- **What is needed**: Up to and including the line with "from mathutils import Matrix, Vector, noise", reproduce the listing below exactly, beginning at its first line.

— Begin —

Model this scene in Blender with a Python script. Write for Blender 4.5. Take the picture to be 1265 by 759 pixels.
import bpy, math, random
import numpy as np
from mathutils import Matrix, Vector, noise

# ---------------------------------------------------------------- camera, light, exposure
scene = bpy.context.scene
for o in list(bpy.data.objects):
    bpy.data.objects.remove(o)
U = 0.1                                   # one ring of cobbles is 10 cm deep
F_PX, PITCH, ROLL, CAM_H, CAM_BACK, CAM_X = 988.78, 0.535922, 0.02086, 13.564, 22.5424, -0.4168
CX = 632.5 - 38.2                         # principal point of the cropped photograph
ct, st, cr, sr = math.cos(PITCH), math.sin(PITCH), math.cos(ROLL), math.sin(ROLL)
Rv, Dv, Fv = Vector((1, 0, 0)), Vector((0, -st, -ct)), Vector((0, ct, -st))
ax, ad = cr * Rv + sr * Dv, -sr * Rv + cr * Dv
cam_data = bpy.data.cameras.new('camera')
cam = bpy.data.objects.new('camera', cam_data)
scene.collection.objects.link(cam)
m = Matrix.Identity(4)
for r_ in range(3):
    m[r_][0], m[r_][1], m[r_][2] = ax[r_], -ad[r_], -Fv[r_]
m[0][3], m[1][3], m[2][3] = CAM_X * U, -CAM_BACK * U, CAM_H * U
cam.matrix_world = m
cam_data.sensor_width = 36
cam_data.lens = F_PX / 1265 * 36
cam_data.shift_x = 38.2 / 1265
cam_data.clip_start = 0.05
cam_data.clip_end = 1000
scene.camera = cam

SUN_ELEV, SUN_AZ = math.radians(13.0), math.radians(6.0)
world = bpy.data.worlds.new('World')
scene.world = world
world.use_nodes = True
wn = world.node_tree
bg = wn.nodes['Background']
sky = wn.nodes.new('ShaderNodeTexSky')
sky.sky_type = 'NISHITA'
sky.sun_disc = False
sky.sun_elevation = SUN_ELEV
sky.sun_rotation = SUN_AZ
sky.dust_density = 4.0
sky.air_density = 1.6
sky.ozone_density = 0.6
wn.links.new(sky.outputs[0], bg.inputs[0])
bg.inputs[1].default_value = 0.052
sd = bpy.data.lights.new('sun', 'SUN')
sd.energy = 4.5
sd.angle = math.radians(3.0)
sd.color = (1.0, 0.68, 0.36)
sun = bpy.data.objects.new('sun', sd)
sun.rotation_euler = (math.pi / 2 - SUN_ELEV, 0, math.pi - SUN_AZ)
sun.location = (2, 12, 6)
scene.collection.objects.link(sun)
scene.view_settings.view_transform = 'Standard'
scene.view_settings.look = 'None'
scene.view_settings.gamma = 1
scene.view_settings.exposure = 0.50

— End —

- **Task output**:
Model this scene in Blender with a Python script. Write for Blender 4.5. Take the picture to be 1265 by 759 pixels.
import bpy, math, random
import numpy as np
from mathutils import Matrix, Vector, noise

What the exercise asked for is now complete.